Формально маневренное соединение для парирования возникающих кризисов в составе 62-й армии присутствовало. Командование Сталинградского фронта приказом № 0095/оп от 23 июля передало в распоряжение командующего 62-й армией 13-й танковый корпус «в качестве мощного резерва против прорывающихся танков противника». На тот момент в состав 13-го танкового корпуса входили 163, 166 и 169-я танковые бригады и 20-я мотострелковая бригада (в составе одной роты). Возглавлял корпус с 17 июля полковник Т.И. Танасчишин, до этого командовавший только бригадой. Он заменил погибшего в начале июля комкора-13 генерал-майора П.Е. Шурова. Если опираться только на число танков, то 13-й танковый корпус был серьезным аргументом против прорывов противника. К началу боев в трех его бригадах насчитывалось 94 Т-34, 63 Т-70 и 10 бронемашин[35]. Танки равномерно распределялись по бригадам, по 32 Т-34 и 21 Т-70. Только в 166-й танковой бригаде недоставало двух танков Т-34, оставленных в пункте формирования вследствие технических неисправностей.
Однако как целостный организм 13-й танковый корпус никак не заслуживал оценки «отлично». Когда читаешь документы корпуса, возникает устойчивое чувство дежавю с мехкорпусами 1941 г. В докладной записке по вопросу укомплектования 13-го танкового корпуса его командир характеризовал подготовку своих танкистов следующим образом: «Укомплектованность удовлетворительная, но механики-водители танков имеют только по 3–5 часов вождения. Крайне необходимо чтобы в корпусе было хотя бы 30 механиков-водителей со стажем 30–50 часов»[36]. Те же несколько часов вождения на танках новых типов часто присутствуют в описаниях действий советских мехчастей в июне 1941 г. Например, командир 8-го механизированного корпуса Д.И. Рябышев в отчете по итогам боевых действий корпуса под Дубно писал: «Водительский состав боевых машин КВ и Т-34 в своем большинстве имел стаж практического вождения от 3 до 5 часов»[37].

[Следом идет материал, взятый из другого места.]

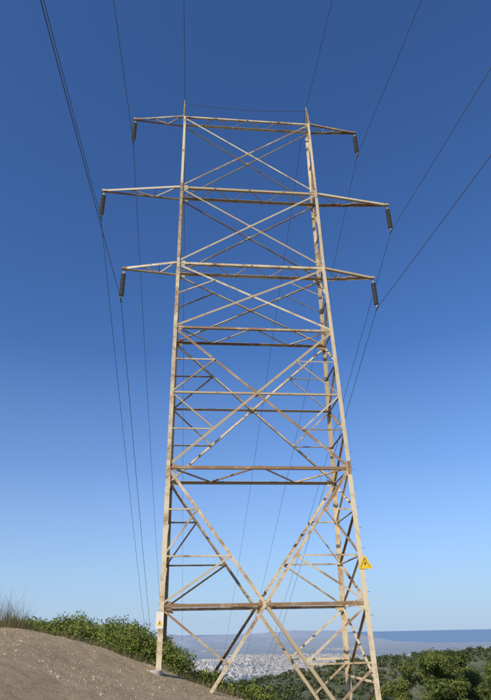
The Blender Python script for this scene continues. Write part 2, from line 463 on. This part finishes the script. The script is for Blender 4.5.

Такое же чувство дежавю оставляет описание состояния 20-й мотострелковой бригады. О ней Танасчишин высказался следующим образом: «Личным составом бригада укомплектована на 27,2%. […] Без полного укомплектования личным составом, особенно мотострелковых батальонов, бригада небоеспособна. Укомплектованность материальной частью не дает возможность поднимать бригаду даже в два приема»[38]. Командир корпуса ничуть не лукавил. 20-я мотострелковая бригада насчитывала к 22 июля 1942 г. 857 человек вместо 3258 человек по штату, автотранспорт бригады составляли всего 70 грузовиков[39]. Таким образом, мотопехота у корпуса была слабая, что не могло не сказаться на эффективности его действий. Также в корпусе не было дивизиона РС, а артиллерия насчитывала всего шестнадцать 76-мм пушек и четыре 45-мм пушки. В сравнении со средней немецкой танковой дивизией со 105-мм и 150-мм гаубицами в артполку и сильным мотопехотным звеном советский танковый корпус смотрелся довольно бледно. Таким образом, 62-я армия вступила в сражение, имея в качестве подвижного резерва достаточно слабое в пехотном и артиллерийском отношении соединение.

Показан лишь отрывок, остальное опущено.